Part of America’s duty in its effort to spread freedom around the world and make terrorism less attractive is to stamp out illiteracy, President Bush told a gathering of first ladies — including his wife — and education ministers at New York Public Library yesterday.

“One reason radicals are able to recruit young men, for example, to become suicide bombers, is because of hopelessness. One way to defeat hopelessness is through literacy, is to giving people the fantastic hope that comes by being able to read and realize dreams,” the president said.

The Bush administration has persistently argued that the decision to invade Iraq and depose dictator Saddam Hussein in 2003 rested upon a desire to democratize the Middle East and stabilize the region. In their defense of the war, Mr. Bush and his political allies have often said that all people in the world have a right to freedom and democracy. The right to be able to read and write is a prerequisite to achieving the freedom enjoyed by Americans, the president said.

“We believe here in America in the universality of freedom. We don’t believe freedom belongs only to the United States of America,” Mr. Bush said, adding that, as literacy spreads, so will prosperity and harmony. “We also believe strongly that, as the world becomes more free, we’ll see peace.”

The president’s comments came just hours after first lady Laura Bush, a former librarian and schoolteacher, announced a $1 million contribution by America to a United Nations project to promote literacy. She called on other countries similarly to invest in reading and writing education.

The audience included the president’s mother, Barbara Bush, another prominent advocate of reading.

Opening the White House Conference on Global Literacy at the library, the first lady drew attention to her longtime aim of educating some of the estimated 771 million — 18% of the world’s population — who can’t read and write. Mrs. Bush noted that most of the world’s illiterate are women. The first lady said that higher literacy rates will mean less poverty and more economic self-sufficiency. “We can help building a healthier, more prosperous and more hopeful world,” she said.

Secretary of State Rice, who attended the conference with Secretary of Education Margaret Spellings, introduced Mrs. Bush. Ms.
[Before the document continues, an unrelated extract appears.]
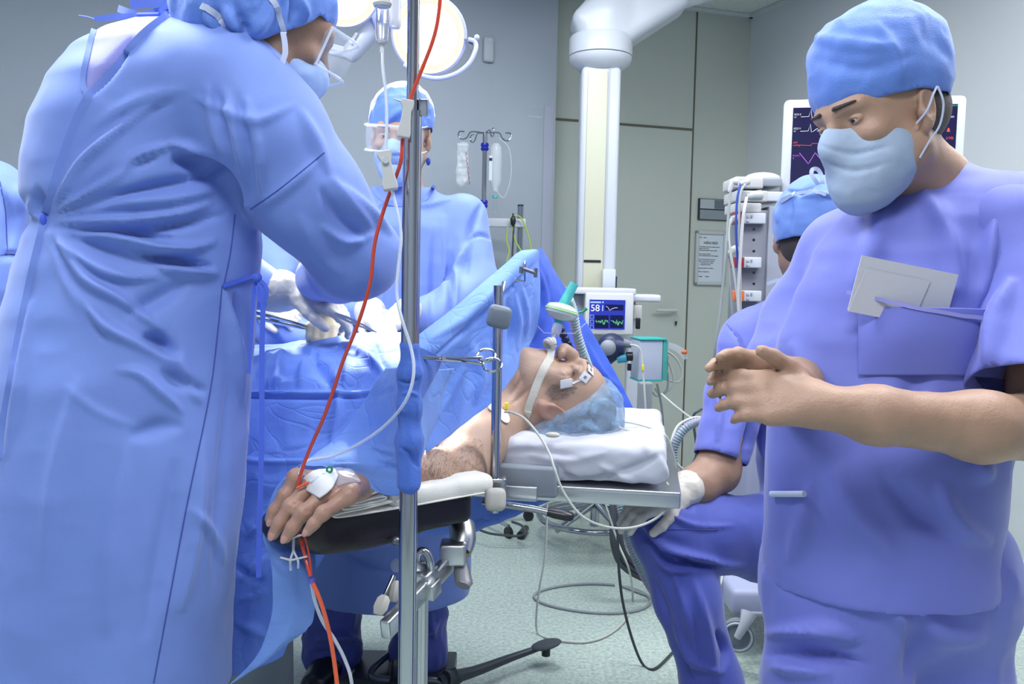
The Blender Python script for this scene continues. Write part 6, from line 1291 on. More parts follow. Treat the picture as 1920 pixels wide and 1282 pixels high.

Rice, who was the provost of Stanford University before she became one of the president’s top advisers, spoke from personal experience when she said that literacy had meant freedom for her own family.

“It is our hope to build societies where all individuals can achieve the full extent of their liberty,” she said, explaining how her family’s devotion to education and book learning transformed her family’s life in Jim Crow, Ala.